Reframing the Negative Beliefs We Have About Ourselves

If you ever hear a voice that says, “you’re too this” or “you’re too that” or “you’re not enough of this or that,” I want to suggest that you can gently steer that voice to a new truth. I think it’s possible that what we’ve come to consider our weaknesses, in many cases, might be our greatest assets. Let’s talk about reframing that inner chatter that has led to beliefs about ourselves that are not serving us well.

A few weeks ago I was in a work meeting where I found myself waffling back and forth between 2 sides who were making very good points. I suddenly felt terribly embarrassed about my lack of decision-making ability. Embarrassed that I couldn’t choose a side and stick with it. Embarrassed that I couldn’t make up my mind. My inner critic was turning up the heat with warnings of how ridiculous I looked. I pictured her rolling her eyes while she said, “Renee’ your inability to choose a side is reflective of your lack of intelligence. Everyone in this meeting is annoyed with how indecisive you are and you’re losing any respect you may have had from these colleagues. If you were smarter you would know which choice was the right one and stick with it.” When the meeting ended I sent a message to my co-worker apologizing for flip-flopping and joking that I would make a terrible politician. Her reply caught me completely off guard and offered that eye-rolling part of me a new interpretation of who I am and what I have to offer. My co-worker shared that if she had a choice of who would mediate a difficult discussion with 2 opposing views, she would CHOOSE me, because I’m fair and open to hearing both sides before making a decision. In a matter of seconds she turned a trait I have always seen as a shortcoming into a skill, a strength, an offering to help others. I was astounded! For as long as I can remember I have been frustrated with my inability to choose a side and then “stick to my guns.” For the first time, I was hearing that this “inability” actually made me capable of leading difficult discussions and bringing nuance to disagreements. In a matter of seconds my colleague took a 30+ year belief that I was a failure at being decisive and turned it right on its head.

Do you have beliefs about yourself that could be reframed? Maybe you believe you’re too emotional or oversensitive, but your friends and co-workers see a compassionate human being that heals hearts with loving empathy. Maybe you think you’re too shy, too quiet, but people feel a peace in your presence because you naturally make room for them to process their feelings and just be. Maybe you believe you’re too loud or too assertive, but others are drawn to you and inspired because you bravely stand up for what you believe in.

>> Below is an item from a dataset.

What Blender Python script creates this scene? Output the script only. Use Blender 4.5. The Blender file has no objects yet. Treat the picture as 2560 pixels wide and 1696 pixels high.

I encourage you to share your insecurities with a trusted loved one and ask them what they see. Allow someone who loves and cares for you help you redefine how you see yourself and your “flaws.” Explore those areas where you beat yourself up, and consider the possibility that those could be the very places that bring so much value to the lives around you. We will always have opportunities for growth and areas for improvement, but let’s first make sure we’re not trying to fix something that isn’t broken.